## Begin AVAILABLE DATA
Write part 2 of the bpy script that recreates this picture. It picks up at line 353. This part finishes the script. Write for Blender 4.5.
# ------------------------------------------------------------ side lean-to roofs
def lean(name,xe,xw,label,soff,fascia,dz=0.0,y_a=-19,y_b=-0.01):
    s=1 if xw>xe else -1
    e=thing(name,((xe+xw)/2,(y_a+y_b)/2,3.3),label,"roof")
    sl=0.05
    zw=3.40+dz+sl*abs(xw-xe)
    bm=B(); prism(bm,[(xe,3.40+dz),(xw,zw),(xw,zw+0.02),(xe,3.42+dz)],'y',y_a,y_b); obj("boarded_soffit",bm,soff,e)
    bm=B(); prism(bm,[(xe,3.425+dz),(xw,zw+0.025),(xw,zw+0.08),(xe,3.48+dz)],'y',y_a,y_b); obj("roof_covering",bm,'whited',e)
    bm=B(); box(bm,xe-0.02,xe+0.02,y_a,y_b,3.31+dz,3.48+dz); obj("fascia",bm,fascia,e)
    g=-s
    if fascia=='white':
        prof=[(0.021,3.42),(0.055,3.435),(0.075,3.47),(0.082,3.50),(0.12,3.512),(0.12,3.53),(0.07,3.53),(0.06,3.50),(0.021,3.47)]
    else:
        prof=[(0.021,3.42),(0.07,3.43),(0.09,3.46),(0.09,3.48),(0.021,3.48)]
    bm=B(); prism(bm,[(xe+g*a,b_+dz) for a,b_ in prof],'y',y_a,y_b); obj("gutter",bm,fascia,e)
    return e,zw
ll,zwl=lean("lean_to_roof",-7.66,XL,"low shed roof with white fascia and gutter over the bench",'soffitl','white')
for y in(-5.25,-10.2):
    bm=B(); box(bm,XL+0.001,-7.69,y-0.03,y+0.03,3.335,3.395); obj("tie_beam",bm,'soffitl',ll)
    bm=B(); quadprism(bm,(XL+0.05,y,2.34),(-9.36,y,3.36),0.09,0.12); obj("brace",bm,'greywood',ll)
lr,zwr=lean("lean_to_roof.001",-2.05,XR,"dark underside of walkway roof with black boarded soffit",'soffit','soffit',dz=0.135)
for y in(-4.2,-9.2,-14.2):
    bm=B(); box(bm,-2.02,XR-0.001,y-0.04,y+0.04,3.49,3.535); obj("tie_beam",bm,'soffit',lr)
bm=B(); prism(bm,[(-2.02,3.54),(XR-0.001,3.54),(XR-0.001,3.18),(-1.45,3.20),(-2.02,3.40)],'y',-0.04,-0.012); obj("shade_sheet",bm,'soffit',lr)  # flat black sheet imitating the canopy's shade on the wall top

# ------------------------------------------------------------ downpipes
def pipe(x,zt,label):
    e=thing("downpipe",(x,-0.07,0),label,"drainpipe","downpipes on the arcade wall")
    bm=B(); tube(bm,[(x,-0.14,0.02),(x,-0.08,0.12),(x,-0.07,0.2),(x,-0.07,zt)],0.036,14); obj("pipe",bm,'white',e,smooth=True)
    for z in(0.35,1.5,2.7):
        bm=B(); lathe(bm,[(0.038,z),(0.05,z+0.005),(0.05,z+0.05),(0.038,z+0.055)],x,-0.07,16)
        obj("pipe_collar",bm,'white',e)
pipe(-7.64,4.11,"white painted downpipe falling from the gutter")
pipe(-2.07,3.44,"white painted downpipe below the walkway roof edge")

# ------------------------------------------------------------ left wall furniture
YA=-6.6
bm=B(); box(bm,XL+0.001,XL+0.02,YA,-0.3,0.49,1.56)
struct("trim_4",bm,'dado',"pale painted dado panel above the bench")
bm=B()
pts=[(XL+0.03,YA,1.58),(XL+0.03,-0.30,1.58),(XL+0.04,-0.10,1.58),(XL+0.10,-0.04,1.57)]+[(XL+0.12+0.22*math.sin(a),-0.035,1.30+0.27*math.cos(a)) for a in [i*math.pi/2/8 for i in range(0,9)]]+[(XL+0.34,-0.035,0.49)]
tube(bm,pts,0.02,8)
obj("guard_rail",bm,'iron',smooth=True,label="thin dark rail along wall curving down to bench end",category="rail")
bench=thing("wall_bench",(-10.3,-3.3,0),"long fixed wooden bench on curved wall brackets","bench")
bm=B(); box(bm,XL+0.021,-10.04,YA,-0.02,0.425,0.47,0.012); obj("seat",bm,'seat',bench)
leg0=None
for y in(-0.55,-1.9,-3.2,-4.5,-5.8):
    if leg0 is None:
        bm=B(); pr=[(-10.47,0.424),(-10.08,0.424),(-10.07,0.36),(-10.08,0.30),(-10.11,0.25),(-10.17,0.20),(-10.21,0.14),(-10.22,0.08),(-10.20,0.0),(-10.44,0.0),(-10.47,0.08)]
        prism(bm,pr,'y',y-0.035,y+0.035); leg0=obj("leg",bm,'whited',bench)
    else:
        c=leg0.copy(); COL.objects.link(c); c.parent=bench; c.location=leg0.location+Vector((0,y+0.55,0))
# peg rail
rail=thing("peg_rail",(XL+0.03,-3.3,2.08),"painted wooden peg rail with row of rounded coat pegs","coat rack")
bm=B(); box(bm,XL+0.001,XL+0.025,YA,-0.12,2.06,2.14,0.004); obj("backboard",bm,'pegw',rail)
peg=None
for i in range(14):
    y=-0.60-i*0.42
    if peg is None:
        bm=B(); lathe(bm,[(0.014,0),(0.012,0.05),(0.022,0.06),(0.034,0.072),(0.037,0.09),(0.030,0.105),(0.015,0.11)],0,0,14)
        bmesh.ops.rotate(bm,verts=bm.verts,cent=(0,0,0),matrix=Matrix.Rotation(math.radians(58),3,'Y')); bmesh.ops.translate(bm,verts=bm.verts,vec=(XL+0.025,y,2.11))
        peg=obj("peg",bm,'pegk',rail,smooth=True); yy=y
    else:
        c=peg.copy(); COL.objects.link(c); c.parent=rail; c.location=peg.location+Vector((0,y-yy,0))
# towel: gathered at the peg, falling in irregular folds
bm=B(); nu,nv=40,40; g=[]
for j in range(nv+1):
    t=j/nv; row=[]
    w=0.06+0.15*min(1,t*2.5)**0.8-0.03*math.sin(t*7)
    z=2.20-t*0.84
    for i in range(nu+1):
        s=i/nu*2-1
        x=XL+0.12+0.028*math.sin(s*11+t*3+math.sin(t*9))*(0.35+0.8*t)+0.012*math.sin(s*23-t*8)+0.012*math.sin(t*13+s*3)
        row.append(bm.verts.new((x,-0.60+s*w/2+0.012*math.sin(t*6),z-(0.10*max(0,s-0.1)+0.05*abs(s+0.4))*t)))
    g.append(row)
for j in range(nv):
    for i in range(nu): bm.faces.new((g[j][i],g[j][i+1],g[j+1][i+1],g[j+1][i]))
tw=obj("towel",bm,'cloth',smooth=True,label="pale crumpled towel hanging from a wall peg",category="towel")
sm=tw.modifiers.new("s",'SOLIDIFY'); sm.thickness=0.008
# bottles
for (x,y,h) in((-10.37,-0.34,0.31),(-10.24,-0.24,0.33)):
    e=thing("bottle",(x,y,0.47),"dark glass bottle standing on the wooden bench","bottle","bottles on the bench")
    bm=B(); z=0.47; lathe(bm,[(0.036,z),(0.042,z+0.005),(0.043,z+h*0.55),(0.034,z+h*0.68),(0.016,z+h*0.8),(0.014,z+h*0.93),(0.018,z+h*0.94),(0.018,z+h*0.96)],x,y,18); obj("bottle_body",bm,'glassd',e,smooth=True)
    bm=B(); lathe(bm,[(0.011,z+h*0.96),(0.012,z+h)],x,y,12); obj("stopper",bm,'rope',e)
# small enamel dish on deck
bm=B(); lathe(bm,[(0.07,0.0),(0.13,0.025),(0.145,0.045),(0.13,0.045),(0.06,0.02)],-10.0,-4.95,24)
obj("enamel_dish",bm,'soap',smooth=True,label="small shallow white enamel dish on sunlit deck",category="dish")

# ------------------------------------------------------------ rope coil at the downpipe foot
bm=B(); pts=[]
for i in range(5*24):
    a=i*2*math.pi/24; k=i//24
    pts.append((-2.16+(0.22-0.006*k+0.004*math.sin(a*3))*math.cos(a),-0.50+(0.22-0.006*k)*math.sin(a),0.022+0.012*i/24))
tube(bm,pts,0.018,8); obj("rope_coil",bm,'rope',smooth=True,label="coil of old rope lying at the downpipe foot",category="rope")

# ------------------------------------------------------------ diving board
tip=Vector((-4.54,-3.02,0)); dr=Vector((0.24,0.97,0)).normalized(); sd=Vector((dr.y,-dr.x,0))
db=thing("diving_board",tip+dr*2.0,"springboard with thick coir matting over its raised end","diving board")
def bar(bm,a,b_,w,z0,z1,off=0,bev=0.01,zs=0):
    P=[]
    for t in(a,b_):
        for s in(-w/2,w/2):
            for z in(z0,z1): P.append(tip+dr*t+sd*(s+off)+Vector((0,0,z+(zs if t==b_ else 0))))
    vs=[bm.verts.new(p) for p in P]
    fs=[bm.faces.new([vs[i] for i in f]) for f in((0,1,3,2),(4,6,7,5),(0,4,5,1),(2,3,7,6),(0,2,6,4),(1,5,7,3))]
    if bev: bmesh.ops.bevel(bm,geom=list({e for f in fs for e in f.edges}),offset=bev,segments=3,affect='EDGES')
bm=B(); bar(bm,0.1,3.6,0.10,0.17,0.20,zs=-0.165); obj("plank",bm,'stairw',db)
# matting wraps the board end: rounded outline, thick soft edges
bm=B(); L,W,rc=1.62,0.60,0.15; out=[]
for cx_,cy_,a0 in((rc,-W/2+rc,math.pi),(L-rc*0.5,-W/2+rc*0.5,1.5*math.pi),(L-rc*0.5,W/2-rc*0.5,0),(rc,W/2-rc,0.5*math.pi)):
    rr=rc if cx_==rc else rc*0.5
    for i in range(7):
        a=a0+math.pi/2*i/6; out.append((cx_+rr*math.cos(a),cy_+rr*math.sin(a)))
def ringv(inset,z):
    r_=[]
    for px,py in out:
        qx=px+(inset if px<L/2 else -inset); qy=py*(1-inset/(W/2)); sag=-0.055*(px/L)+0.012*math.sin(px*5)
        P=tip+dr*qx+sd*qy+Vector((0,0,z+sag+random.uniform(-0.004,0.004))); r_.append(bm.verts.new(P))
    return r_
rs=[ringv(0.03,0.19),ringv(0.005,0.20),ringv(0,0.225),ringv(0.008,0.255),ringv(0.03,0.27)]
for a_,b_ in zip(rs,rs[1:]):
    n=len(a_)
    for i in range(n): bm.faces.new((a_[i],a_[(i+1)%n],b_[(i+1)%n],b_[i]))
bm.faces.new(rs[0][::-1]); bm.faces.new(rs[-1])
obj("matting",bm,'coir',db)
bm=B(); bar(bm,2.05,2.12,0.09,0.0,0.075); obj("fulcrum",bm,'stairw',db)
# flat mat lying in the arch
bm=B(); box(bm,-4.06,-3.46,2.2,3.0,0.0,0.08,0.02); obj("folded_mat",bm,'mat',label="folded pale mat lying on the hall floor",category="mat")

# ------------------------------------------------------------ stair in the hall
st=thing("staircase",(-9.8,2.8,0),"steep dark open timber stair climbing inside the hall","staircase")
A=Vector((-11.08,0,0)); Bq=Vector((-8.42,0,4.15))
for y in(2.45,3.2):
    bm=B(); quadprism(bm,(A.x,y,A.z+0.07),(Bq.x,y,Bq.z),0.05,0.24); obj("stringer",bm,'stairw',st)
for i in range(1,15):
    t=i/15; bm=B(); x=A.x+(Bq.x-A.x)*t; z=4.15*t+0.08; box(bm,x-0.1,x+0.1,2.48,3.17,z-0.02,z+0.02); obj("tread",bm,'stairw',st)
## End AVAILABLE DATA
= GIVEN TASK =
Where a line of the material above holds the string "walkway", copy that line.

= OUTPUT OF THE EXERCISE =
lr,zwr=lean("lean_to_roof.001",-2.05,XR,"dark underside of walkway roof with black boarded soffit",'soffit','soffit',dz=0.135)
pipe(-2.07,3.44,"white painted downpipe below the walkway roof edge")